Para além da arte drag ou transformista, as populações LGBTI+ cearenses têm lançado mão também sobre diversas linguagens artísticas e culturais que, ao oportunizarem a expressão de seus modos de vida e subjetividades, acabam por pautar a valorização da diversidade e a constituir trincheiras criativas de combate ao preconceito e à discriminação. É o caso das Paradas pela Diversidade Sexual do Ceará, realizadas pelo Grupo de Resistência Asa Branca – GRAB em parceria com dezenas de organizações; dos eventos multilinguagens como o Festival For Rainbow e o Transcholagi; das dezenas de concursos Miss Gay realizadas nos bairros de Fortaleza e nos municípios do interior do Ceará; da música de Luiza Nobel e Mumutante; do teatro de Silvero Pereira; da emergente cena ballroom nas periferias, dentre tantas outras manifestações.

A efervescência cultural LGBTI+ demanda cada vez mais a ocupação dos espaços e da agenda pública.
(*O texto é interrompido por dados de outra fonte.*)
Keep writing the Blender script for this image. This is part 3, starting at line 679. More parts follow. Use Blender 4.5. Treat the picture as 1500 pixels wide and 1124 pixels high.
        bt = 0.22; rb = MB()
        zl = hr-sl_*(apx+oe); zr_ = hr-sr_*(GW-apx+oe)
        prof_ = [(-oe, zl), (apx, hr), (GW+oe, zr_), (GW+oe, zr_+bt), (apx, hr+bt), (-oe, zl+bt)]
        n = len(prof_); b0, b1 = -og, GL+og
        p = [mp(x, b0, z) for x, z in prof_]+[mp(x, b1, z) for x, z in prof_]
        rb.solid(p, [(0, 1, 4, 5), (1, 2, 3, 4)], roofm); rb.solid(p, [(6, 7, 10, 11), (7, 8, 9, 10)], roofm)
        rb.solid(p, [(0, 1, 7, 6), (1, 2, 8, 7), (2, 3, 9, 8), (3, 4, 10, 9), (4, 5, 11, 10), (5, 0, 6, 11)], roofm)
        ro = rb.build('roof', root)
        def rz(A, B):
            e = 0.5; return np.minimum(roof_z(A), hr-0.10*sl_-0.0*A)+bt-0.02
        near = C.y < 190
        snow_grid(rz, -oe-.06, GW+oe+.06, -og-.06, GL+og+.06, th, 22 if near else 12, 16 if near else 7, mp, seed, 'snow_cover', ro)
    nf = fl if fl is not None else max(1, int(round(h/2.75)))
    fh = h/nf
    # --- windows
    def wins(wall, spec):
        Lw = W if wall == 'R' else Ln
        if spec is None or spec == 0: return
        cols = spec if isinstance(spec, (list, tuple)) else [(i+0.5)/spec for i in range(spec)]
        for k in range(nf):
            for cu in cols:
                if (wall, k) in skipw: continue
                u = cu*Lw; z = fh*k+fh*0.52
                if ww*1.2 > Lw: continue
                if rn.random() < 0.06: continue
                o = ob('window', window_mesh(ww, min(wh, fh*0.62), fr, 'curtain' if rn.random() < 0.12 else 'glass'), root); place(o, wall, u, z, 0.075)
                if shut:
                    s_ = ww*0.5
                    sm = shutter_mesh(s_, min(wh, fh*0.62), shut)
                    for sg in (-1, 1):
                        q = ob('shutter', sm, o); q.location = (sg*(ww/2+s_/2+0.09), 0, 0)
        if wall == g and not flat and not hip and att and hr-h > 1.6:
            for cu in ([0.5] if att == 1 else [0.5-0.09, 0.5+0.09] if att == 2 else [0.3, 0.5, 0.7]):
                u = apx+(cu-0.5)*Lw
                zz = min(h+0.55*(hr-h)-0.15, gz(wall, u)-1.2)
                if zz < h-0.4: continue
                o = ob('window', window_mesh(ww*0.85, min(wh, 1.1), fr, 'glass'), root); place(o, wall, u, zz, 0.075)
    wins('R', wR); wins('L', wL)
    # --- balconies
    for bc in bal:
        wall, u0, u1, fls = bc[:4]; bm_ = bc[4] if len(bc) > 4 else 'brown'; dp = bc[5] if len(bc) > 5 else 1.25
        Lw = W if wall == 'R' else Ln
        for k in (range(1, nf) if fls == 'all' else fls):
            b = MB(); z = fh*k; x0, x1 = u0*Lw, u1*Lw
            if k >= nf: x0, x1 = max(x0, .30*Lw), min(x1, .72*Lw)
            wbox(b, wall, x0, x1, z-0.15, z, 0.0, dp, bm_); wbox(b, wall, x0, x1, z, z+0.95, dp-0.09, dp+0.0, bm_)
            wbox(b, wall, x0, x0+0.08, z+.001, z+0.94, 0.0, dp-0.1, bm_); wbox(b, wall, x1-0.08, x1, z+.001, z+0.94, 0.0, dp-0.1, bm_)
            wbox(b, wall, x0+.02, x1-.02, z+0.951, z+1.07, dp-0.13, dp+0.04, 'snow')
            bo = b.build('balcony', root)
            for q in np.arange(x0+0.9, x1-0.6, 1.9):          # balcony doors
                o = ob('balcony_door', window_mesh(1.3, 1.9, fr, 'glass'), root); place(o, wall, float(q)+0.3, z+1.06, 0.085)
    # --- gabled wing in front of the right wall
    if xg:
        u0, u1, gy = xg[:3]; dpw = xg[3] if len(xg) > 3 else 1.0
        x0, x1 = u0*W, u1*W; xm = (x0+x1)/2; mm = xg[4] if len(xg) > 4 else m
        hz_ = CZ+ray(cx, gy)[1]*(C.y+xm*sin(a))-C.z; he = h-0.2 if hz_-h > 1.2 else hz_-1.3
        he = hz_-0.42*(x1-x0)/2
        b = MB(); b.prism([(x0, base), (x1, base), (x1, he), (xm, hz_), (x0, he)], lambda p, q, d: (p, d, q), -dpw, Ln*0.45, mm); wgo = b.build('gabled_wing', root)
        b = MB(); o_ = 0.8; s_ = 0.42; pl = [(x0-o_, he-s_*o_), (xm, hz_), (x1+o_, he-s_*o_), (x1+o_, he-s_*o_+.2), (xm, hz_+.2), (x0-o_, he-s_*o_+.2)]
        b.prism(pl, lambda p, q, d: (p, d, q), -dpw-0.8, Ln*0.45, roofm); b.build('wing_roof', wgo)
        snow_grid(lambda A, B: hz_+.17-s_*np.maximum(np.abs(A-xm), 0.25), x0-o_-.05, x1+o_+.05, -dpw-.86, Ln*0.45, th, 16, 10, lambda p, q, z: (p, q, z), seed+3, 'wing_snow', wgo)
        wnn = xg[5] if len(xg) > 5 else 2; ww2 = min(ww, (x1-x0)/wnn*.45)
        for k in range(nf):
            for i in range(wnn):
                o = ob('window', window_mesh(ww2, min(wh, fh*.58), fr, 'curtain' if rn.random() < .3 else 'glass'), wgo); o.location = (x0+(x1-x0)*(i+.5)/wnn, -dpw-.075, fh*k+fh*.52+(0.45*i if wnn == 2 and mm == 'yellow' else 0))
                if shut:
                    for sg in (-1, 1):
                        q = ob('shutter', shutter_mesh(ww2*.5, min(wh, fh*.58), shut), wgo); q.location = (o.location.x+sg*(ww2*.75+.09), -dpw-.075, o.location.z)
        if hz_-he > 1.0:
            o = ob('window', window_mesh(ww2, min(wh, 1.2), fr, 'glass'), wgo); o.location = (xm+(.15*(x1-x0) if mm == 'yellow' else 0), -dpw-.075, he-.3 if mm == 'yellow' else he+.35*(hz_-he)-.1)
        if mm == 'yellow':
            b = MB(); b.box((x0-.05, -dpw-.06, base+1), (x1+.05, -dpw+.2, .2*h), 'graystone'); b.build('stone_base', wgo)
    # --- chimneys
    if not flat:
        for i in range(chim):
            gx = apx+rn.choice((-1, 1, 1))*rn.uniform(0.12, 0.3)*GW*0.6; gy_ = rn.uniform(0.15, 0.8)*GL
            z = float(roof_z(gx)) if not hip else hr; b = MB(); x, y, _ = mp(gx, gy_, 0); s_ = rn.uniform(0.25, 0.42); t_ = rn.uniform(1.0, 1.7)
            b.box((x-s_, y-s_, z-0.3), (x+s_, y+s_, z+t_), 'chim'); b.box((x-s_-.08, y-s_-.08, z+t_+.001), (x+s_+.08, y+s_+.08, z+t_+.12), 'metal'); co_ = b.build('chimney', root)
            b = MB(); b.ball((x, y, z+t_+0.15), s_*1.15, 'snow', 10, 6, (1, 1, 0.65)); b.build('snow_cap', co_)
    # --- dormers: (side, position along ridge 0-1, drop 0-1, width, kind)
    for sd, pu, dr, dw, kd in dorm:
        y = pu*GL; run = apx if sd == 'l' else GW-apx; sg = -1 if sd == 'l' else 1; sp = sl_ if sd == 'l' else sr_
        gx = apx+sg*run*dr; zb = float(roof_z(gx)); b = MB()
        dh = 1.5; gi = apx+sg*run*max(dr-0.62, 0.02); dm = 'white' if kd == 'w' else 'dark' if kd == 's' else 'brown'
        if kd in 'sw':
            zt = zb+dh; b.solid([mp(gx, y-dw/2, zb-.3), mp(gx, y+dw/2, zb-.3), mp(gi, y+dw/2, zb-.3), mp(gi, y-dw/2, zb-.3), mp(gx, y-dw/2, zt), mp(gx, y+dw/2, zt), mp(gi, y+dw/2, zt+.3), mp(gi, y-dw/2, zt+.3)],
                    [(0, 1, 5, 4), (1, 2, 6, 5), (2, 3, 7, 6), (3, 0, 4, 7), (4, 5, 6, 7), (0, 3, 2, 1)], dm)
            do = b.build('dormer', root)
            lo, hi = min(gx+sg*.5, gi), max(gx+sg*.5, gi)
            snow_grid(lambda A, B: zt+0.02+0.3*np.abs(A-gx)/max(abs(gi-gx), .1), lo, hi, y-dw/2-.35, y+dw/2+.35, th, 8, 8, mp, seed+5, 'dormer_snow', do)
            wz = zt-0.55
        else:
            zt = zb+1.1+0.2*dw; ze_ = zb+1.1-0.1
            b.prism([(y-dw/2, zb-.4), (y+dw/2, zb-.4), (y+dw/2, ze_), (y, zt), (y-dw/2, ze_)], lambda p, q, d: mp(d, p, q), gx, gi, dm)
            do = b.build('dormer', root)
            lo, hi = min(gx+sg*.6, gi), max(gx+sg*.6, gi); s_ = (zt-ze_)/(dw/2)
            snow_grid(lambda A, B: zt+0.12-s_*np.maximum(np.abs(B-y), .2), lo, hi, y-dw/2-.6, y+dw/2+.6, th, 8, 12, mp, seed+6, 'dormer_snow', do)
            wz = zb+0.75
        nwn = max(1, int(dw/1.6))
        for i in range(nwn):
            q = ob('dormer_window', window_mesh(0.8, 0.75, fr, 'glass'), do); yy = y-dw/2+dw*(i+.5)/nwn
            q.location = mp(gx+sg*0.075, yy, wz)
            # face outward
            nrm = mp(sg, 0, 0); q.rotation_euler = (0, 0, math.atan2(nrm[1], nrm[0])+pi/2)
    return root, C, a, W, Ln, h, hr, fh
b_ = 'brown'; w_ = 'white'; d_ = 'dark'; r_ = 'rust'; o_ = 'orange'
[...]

Nesse sentido, é pertinente citar que estão em curso algumas iniciativas importantes no campo do executivo estadual,  a exemplo do edital específico de fomento à Arte e Cultura LGBTI+ da Secretaria da Cultura do Ceará. Lançado desde 2016, o edital chega à sua quarta edição em 2024, prevendo o aporte de até 1 milhão de reais a serem distribuídos entre 20 projetos selecionados.

É nítido que precisamos da arte para viver e de uma cultura que dê significado à vida. Ao defender a necessidade de valorização da arte e da cultura protagonizada por LGBTI+, chamo a atenção para o fato de que tais expressões ultrapassam o mérito estético, as barreiras de cada linguagem e se tornam politicamente relevantes em tempos de avanço do conservadorismo no Brasil e no mundo. Ora, se produz arte e cultura da margem sem desafiar o centro do poder, a heteronormatividade compulsória, sem mirar para a realidade presente, sem modificá-la ou sem sonhar?

Dedico esse artigo a Noélio Mendes e a tantos aos artistas, sonhadores e fazedores de cultura LGBTI+ que seguem vivos na nossa memória,  contribuindo através da arte com uma sociedade de mais respeito às diferenças.

*Esse texto reproduz, exclusivamente, a opinião da autora.